The clean up takes the best part of Sunday but afterwards the three of us collapse contentedly onto the sofa to watch the first part of William Boyd's Any Human Heart.


Monday morning I wake in the half light, realise the weekend is over, Saturday night just memories, and feel deflated, entirely unenthusiastic about the week ahead.
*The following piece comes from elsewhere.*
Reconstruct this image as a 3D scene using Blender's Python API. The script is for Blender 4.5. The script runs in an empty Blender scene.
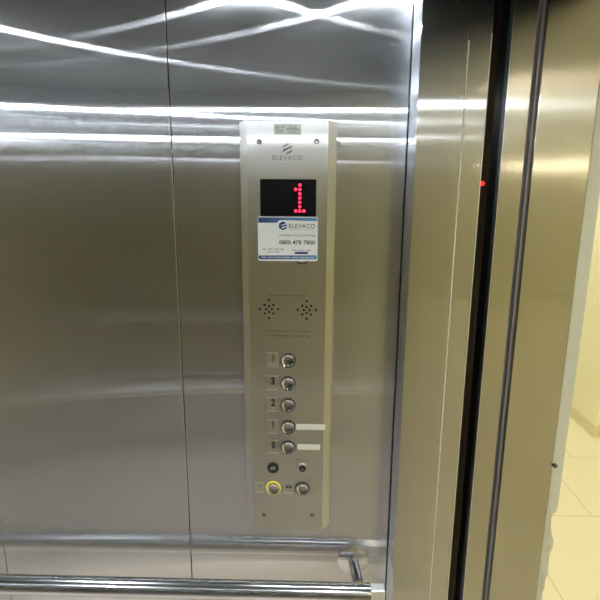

Wednesday 17 November 2010

Flashes of Colour

As well as the sea of grey this last weekend, there was also colour, brief flashes of it. Lara Harwood's wonderful inked figures, seen at an open studios night. We stumbled upon her studio and fell in love with her work, but there were also some other amazing artists on display, and we felt very cultured absorbing it all. Late night tempura afterwards in Finsbury Park, waiting with C, C and C outside on the pavement for a table, liking the lights of the nearby bowling lane. Lunch at St. Pancras station with M's parents who were down for the rugby, vaulting glass roof lifting the spirits. Budgies that told the fortune of passers-by on Southbank, highlighter green, lemon yellow, selecting brightly coloured scraps of paper with their beaks, an antidote to the grey sky, grey river. A fairground at the base of St. Paul's Cathedral, flashing lights, the sugar-sweet smell of candy-floss. Ladyfest on Sunday, J's shoes, Red Riding Hood socks, making me smile.

And I finally did some hand-washing that had been sitting in my laundry basket for an age.







Monday 15 November 2010

Skylines, Sunflower Seeds

On Saturday I walk from Waterloo, along the Southbank, past the second-hand book stalls near the BFI, past the National Theatre, to the Tate Modern. London is grey and cold, flat-looking. I am hoping to see the Gauguin, to immerse myself in bright colours, lush vegetation, exotic Tahitian women, but it is booked up until the evening so instead I wander through the Turbine Hall to Ai Weiwei's Sunflower Seeds, part of the Unilever Series. One hundred million sunflower seeds stretch out across the vast hall, each one unique, hand crafted from porcelain.

I find it hard to comprehend the enormity of the project, the time, the patience.